It is often disgusting, too, to see how some Christian parents, who live in humble life, seek to ape, in their children, the empty sounding titles of the world. They only show their vanity and weakness, and often bring ridicule upon their children; for—

"To lend the low-born noble names, is to shed upon them ridicule and evil;

Yea, many weeds run rank in pride, if men have dubbed them cedars,

And to herald common mediocrity with the noisy notes of fame,

Tendeth to its deeper scorn, as if it were to call the mole a mammoth."

When we thus give our children names associated with battle-fields, empty titles, brilliant honors, and lucrative offices,—positions in life which they can never expect to reach, and which, if they did, would not do honor to the child of a Christian family, we do them great injury; we fasten in them feelings the most disastrous, and draw out propensities unbecoming the child devoted to the Lord, breeding in his soul a peevish repining at his station. Alas! that Christian homes should ever become so servile in their devotions to the rotten sentiments and flimsy interests of misguided and perverted fashion! Her smile in your home is that of a harlot; her touch is the withering blight of corruption; her dominion is the desolation of family hopes and the extermination of those sacred prerogatives with which the Lord has invested the Christian fireside. The ball will take the place of prayer; novels will take the place of the bible; favorites will take the place of husbands and wives; and the children will regard their parents only as their masters.

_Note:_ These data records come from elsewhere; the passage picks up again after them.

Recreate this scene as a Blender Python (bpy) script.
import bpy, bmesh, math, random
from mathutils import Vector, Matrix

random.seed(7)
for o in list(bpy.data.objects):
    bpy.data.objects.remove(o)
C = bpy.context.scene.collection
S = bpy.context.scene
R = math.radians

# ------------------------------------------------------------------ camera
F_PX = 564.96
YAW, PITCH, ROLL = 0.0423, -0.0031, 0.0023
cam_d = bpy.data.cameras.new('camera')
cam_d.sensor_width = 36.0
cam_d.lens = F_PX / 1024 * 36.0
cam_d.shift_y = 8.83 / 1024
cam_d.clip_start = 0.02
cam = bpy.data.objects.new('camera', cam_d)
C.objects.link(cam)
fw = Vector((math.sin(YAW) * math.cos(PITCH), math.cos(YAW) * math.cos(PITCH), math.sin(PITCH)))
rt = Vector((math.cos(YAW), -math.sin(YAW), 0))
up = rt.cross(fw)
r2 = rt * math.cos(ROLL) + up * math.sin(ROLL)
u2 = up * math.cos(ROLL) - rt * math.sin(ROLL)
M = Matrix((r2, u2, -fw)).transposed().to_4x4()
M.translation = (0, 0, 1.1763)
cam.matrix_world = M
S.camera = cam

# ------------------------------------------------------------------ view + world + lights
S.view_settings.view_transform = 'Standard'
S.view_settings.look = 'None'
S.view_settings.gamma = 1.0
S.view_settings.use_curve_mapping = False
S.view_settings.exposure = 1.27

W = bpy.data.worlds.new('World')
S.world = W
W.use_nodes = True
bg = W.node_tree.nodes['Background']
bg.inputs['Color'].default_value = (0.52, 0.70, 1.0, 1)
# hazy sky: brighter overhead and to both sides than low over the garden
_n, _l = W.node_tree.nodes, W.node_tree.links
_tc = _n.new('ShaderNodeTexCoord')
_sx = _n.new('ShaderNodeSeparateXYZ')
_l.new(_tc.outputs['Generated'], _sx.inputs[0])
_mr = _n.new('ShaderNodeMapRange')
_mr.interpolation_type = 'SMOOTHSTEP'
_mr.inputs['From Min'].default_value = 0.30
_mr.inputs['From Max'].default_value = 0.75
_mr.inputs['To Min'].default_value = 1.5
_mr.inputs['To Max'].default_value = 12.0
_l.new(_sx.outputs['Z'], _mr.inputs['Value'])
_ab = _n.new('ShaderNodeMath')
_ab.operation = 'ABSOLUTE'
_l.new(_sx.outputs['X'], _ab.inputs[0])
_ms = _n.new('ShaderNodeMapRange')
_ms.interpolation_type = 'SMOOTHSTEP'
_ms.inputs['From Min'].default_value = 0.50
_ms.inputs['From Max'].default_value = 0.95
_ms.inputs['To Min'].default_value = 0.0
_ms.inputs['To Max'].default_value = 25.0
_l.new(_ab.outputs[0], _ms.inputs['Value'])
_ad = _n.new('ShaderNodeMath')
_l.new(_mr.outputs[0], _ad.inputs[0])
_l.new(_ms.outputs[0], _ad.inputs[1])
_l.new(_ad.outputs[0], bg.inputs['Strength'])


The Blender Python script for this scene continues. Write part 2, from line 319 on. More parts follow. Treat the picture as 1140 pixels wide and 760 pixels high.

Christian parents should, therefore, give suitable names to their children, that is, such names as will correspond with their state, character and relations to God,—names which do not suggest the idea of war, rapine, humbug, romance, and sensuality, but which are associated with the Christian life and calling, and which serve as a true index to the spirit and character of the parental fireside. Reason, as well as faith, will dictate such a choice; for

"There is wisdom in calling a thing fitly; names should note particulars

Through a character obvious to all men, and worthy of their instant acceptation."

Our name is the first and the last possession at our disposal. It determines from the days of childhood our inclinations. It employs our attention through life, and even transports us beyond the grave. Hence we should give appropriate names to our children,—such as will interest them, and neither be a reproach, on the one hand, nor reach to unattainable and unworthy heights, on the other; for the mind of your child will take a bias, from its name, to good or to evil.